The tragic "Delia" tells another dark love story from the viewpoint of a rejected suitor. He repeats throughout the song "all the friends I ever had are gone" and then relates the tale of his beloved Delia getting gunned down by a scoundrel. So the murderer sits in the jailhouse and Delia rests in the ground and life goes on. Meanwhile the narrator laments "You loved all them rounders, you never did love me."

Next comes the traditional "Stack-a-Lee," another sordid tale of a tavern dispute over a stetson hat.  The Stack-a-Lee character is a brutal killer who shrugs at moral conventions and kills without remorse. He murders Billy Lynn in cold blood, a father of three.  Dylan wrote of the song "Billy didn't have an insurance plan, didn't get airsick yet his ghost is more real & genuine than all the dead souls on the boob tube."

Dylan tells a Civil War tale without the romance on "Two Soldiers," they perish in battle and leave the women who love them burdened with grief.  It's terrain Dylan covered before in the anti-war talking song "John Brown." No one who perishes in war as an expendable person, yet history has a way of seeing to it anyways.  

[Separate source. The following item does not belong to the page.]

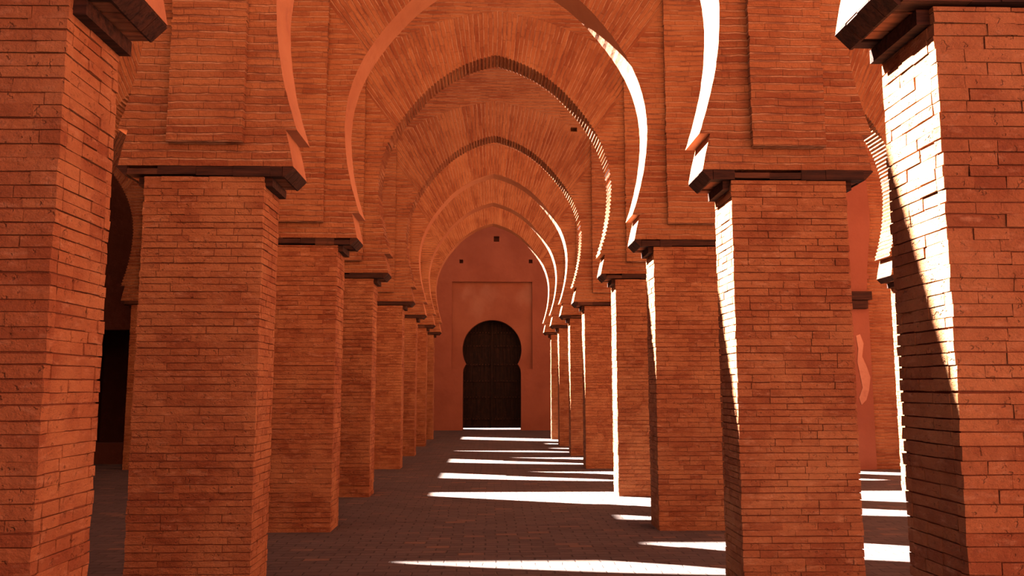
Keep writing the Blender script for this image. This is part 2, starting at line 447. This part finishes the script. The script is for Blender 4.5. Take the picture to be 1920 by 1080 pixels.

The penultimate track "Jack-A-Roe" promises meaning and joy are a possibility on the temporal plain. A lovely daughter of a wealthy merchant disguises herself as a man to be with Jack the Sailor.  Somehow they both survive the war, Jack-A-Roe nurses Jack back to health and they get married.  Dylan's guitar playing features a ghostly reverb putting the song out of time, floating it into the ether.

In "Lone Pilgrim" a man visits a grave and something miraculous occurs.  Dylan's own musings on the song are like a futuristic telegram:

 . . . what's essentially true is virtual reality. technology to wipe out truth is now available. not everybody can afford it but it's available. when the cost comes down look out!  there won't be songs like these anymore.  factually there aren't any now .

Thus ends World Gone Wrong.  A few years later Dylan would revisit the existential themes in a more intimate way on another Grammy Award winning LP Time Out of Mind, the one critics would hail as Dylan's late masterpiece. More were to follow.

Work Cited

Dylan, Bob. "About the Songs (what they're about)." Liner Notes. World Gone Wrong. LP. Columbia, 1993.